While officials have avoided timetables, the process will likely take months. Still, for gay and lesbian Americans, Wednesday was a watershed. And for Obama, it was a day to revel in the achievement of a goal he's long championed.

It was also the second of three expected victories in what's turned out to be -- for Obama -- a surprisingly productive closing weeks of the current session of Congress. Weeks after his self-described "shellacking" in the November elections, Obama has won lopsided approval of a tax cut compromise with Senate Republicans, and the Senate is poised to deliver his top foreign policy goal: ratification of a new nuclear arms treaty with Russia.

Many Democratic liberals were furious over the tax package, believing Obama had blithely yielded to Republican demands to retain the same tax cuts for the rich he had loudly denounced on the campaign trail in 2008. That's not the case with the repeal of "don't ask, don't tell." Lifting of the ban on gays serving openly was something Obama not only campaigned on in 2008 but reiterated in this year's State of the Union speech.

"I will work with Congress and our military to finally repeal the law that denies gay Americans the right to serve the country they love because of who they are," he said in January to cheers in the House chamber, adding, "It's the right thing to do."

Born 17 years ago as a compromise between President Bill Clinton and a resistant Pentagon, the "don't ask, don't tell" policy became for gay rights campaigners a notorious roadblock on the way to full acceptance. More than 13,500 service members have been dismissed under the 1993 law that forced gay men and women in the military to hide their sexual identity.

Speaking in June at a Gay Pride Month observance at the White House, Obama likened the fight to end the ban on gays serving openly to the struggle of American blacks for civil rights.

"We have never been closer to ending this discriminatory policy," he declared.

Yet he has also faced rising discontent among homosexual activists who believed he hadn't moved forcefully enough. He's been heckled at campaign appearances over AIDS funding and the failure to end the military service ban.

Obama countered that as commander-in-chief, he has to ensure the ban's end is carefully prepared for. He insisted that the repeal would have more legitimacy if Congress changed the 1993 law rather let the issue be decided in the courts.

The bill from Congress mandates that the armed services ensure the end of the ban proceeds cautiously.

"The implementation and certification process will not happen immediately; it will take time," Air Force Chief of Staff Gen. Norton Schwartz warned in an e-mail that went out right after Saturday's Senate vote. "Meanwhile, the current law remains in effect. All Air Force members should conduct themselves accordingly."

Military and administration officials are wrestling with numerous legal questions raised by the ban -- knowing that courts are waiting in the wings.
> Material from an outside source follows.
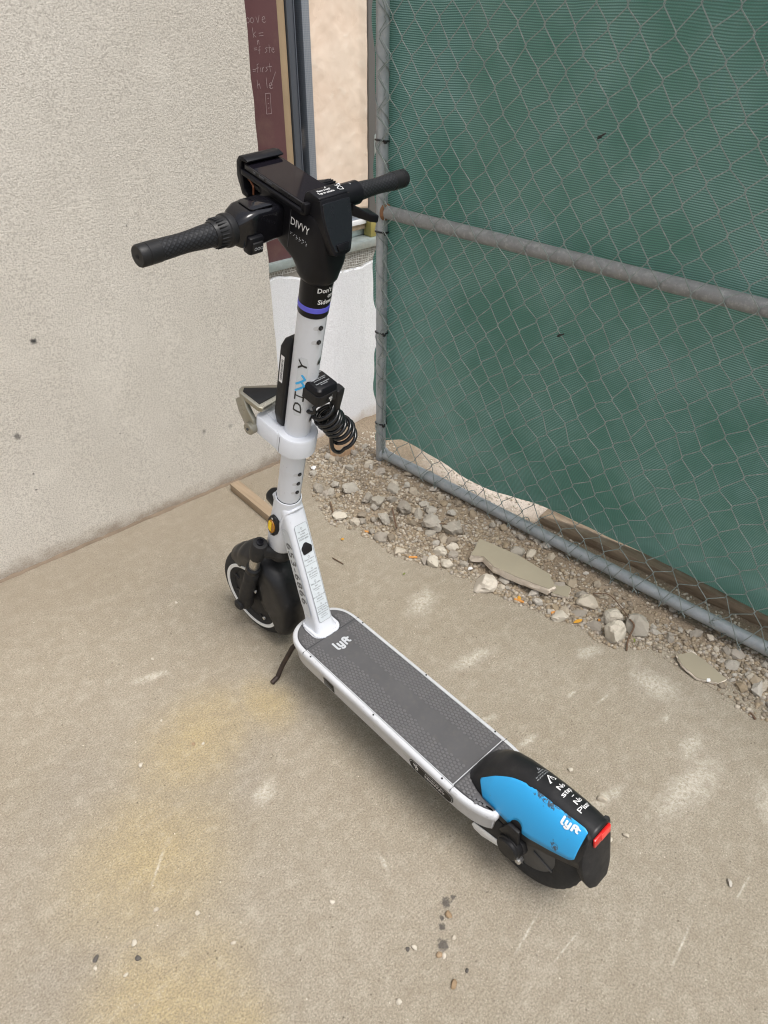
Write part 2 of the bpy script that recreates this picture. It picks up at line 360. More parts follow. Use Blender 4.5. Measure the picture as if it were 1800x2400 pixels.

They include what to do about pending expulsion proceedings, and when those ousted under "don't-ask-don't-tell" might apply to rejoin the armed forces.

For Almy, who appeared at a Capitol Hill ceremony Monday, the important thing is that gay and lesbian service members are no longer singled out because of who they love.

"That's all we ever wanted," he told reporters, "not special rights, just the same as our straight counterparts."